The recent decision in Kansas to proceed with the building of a coal-fired power plant still generates discussion. Today’s Wichita Eagle carries a letter to the editor that deserves discussion of its claims.
The main focus of today’s letter is that we as a state missed out on an opportunity to “produce thousands upon thousands of new jobs in the green-energy manufacturing and operation sector.”
This writer has obviously bought into the notion that creating jobs for the sake of reducing carbon emissions is a good thing. So we first need to look at the worthiness of the goal of reducing carbon emissions. When you do that, you realize that mankind’s contribution to global warming is minor at best, and that even the most ambitious plans to reduce carbon emissions would produce changes in temperature that are so small, they’d be difficult to measure.
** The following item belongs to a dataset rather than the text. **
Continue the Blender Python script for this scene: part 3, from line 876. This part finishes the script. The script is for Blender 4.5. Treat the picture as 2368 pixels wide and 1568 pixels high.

This tiny reduction in carbon emissions would come at a great cost to our economy, as the writer rightly notes, although inadvertently. It’s true that the shift to a so-called green economy would require many new jobs to be created. These jobs would create no more energy than we presently produce. But the cost of energy would increase, and that would lead to a decrease in wealth.
The new “green” workers are merely an illusion that masks what’s really happening, which is that they displace other workers.
The myth of the green job is one that deserves study. A recent publication titled Green Jobs: Fact or Fiction? An Assessment of the Literature makes this assessment:
Unfortunately, it is highly questionable whether a government campaign to spur “green jobs” would have net economic benefits. Indeed, the distortionary impacts of government intrusion into energy markets could prematurely force business to abandon current production technologies for more expensive ones. Furthermore, there would likely be negative economic consequences from forcing higher-cost alternative energy sources upon the economy. These factors would likely increase consumer energy costs and the costs of a wide array of energy-intensive goods, slow GDP growth and ironically may yield no net job gains. More likely, they would result in net job losses.
If we really wanted to turn our energy policy into a jobs creation program, we could do what George Reisman suggests, somewhat tongue-in-cheek:
Or is it the case perhaps that this problem is to be taken as an opportunity for even greater gains in employment in connection with wind and solar power? These might be achieved if, in all those times when the wind does not blow or the sun does not shine, human beings were employed in rotating copper-clad generator shafts, in a manner similar to that of rotating a grindstone in a gristmill, only in the presence of surrounding magnets, so that electricity could be produced by the rotation. (I don’t know how much, if any, electricity might actually be produced in this way. But it would provide at least the appearance of employment in the attempt, which is all that many other “stimulus” programs accomplish.)
The best energy policy is one that provides the energy we want at a low price. Anything else reduces our country’s wealth.